Mass incarceration. In recent years it’s become clear that the size of America’s prison population is unsustainable – and isn’t needed to protect public safety.
In this remarkable bipartisan collaboration, the country’s most prominent public figures and experts join together to propose ideas for change. In these original essays, many authors speak out for the first time on the issue. The vast majority agree that reducing our incarcerated population is a priority. Marking a clear political shift on crime and punishment in America, these sentiments are a far cry from politicians racing to be the most punitive in the 1980s and 1990s.
Mass incarceration threatens American democracy. Hiding in plain sight, it drives economic inequality, racial injustice, and poverty. How do we achieve change? From using federal funding to bolster police best practices to allowing for the release of low-level offenders while they wait for trial, from eliminating prison for low-level drug crimes to increasing drug and mental health treatment, the ideas in this book pave a way forward. Solutions promises to further the intellectual and political momentum to reform our justice system.
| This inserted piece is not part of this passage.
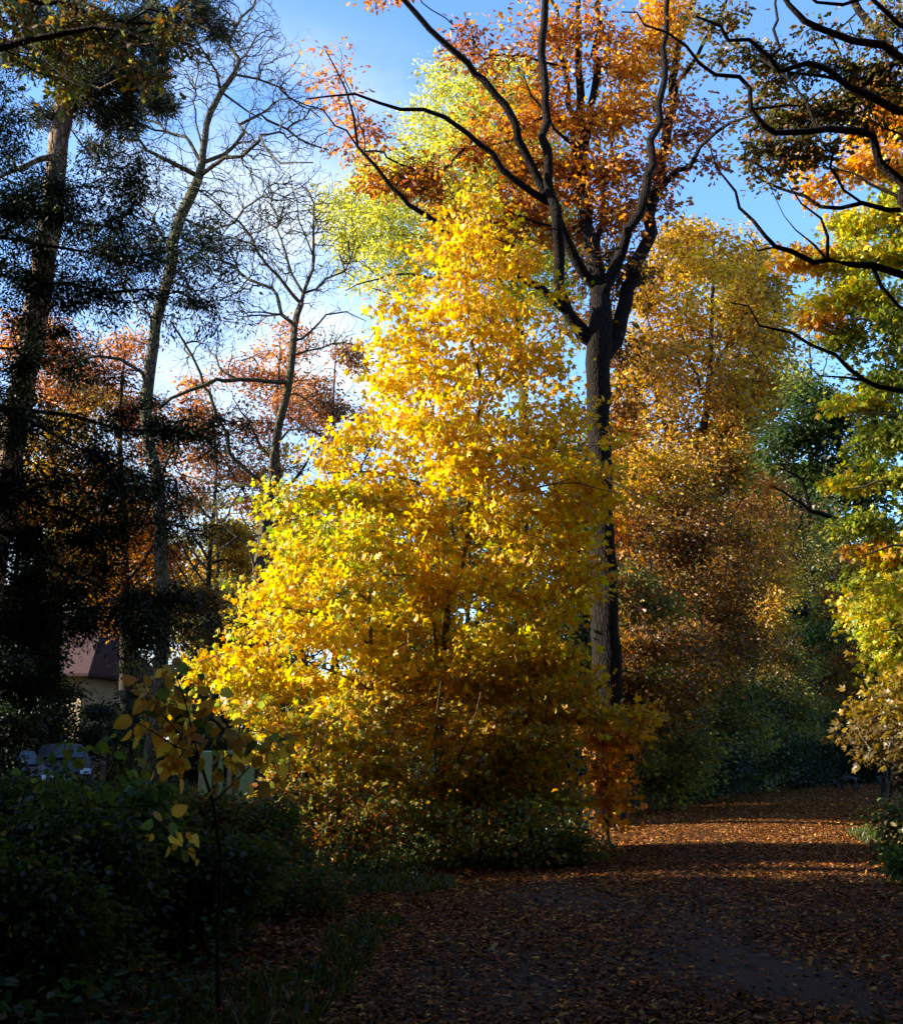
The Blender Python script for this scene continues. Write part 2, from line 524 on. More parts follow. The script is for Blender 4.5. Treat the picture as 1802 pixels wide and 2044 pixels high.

Hon. William J. Clinton, 42nd President of the United States
In this time of increased political polarization, there is one area where we have a genuine chance at bipartisan cooperation: the over-imprisonment of people who did not commit serious crimes. The drop in violence and crime in America has been an extraordinary national achievement. But plainly, our nation has too many people in prison and for too long — we have overshot the mark. With just 5 percent of the world’s population, we now have 25 percent of its prison population, and an emerging bipartisan consensus now understands the need to do better.
It has been two decades since there was sustained national attention to criminal justice. By 1994, violent crime had tripled in 30 years. Our communities were under assault. We acted to address a genuine national crisis. But much has changed since then. It’s time to take a clear-eyed look at what worked, what didn’t, and what produced unintended, long-lasting consequences.
So many of these laws worked well, especially those that put more police on the streets. But too many laws were overly broad instead of appropriately tailored. A very small number of people commit a large percentage of serious crimes — and society gains when that relatively small group is behind bars. But some are in prison who shouldn’t be, others are in for too long, and without a plan to educate, train, and reintegrate them into our communities, we all suffer.
The new approach has many roots and just as many advantages: a desire to save taxpayers money; the resolve to promote rehabilitation not recidivism; an obligation to honor religious values; the necessity to alleviate crushing racial imbalances. All of them strengthen this powerful new movement.
Now it’s time to focus on solutions and ask the right questions. Can we do a better job identifying the people who present a serious threat to society? If we shorten prison terms, could we take those savings and, for example, restore the prison education programs that practically eliminate recidivism? How can we reduce the number of prisoners while still keeping down crime?
As the presidential election approaches, national leaders across the political spectrum should weigh in on this challenge — and in this exciting book of essays from the Brennan Center, many of our nation’s political leaders step up and off answers. That in itself, is deeply encouraging. After decades in which fear of crime was wielded as a political weapon, so many now understand the need to think hard and offer real reforms, which, if implemented, can bring about this change in the right way. To address our prison problem, we need real answers, a real strategy, real leadership — and real action. We can show how change can happen when we work together across partisan and political divides. This the great promise of America.